Enttäuscht sein dürften unterdessen Zuschauer von ARD und ZDF, die darauf gehofft hatten, dass künftig auch die bisher im EU-Ausland geblockten Inhalte für sie sichtbar sein könnten. Aus lizenzrechtlichen Gründen dürfen Sportevents wie Fußballspiele oder die Wettkämpfe der Olympischen Spiele, aber auch regelmäßig Filme oder Dokumentationen, nur in Deutschland gestreamt werden, erläutert ARD-Sprecher Wolfgang Utz gegenüber LTO.
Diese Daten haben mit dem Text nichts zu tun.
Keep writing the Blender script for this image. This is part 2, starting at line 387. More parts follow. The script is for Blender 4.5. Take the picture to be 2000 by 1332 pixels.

Utz verwies darauf, dass für geblockte Inhalte von unentgeltlichen Anbietern wie der ARD die Portabilitätsverordnung eine sog. Opt-in-Möglichkeit vor sehe. Anbieter wie die ARD könnten zwar "unter der Voraussetzung, dass sie den Wohnsitzmitgliedstaat ihrer Nutzer nach den Vorgaben der Verordnung verifizieren", ihre Angebote portabel machen. Die ARD mache von dieser Möglichkeit aber keinen Gebrauch, so Utz. "Die Herstellung von Portabilität für die geblockten Inhalte würde für die ARD die Errichtung einer technischen Infrastruktur erfordern, die mit ganz erheblichen Kosten verbunden wäre, und vor allem die Art und Weise, wie die ARD-Inhalte angeboten werden, ganz maßgeblich verändern würde."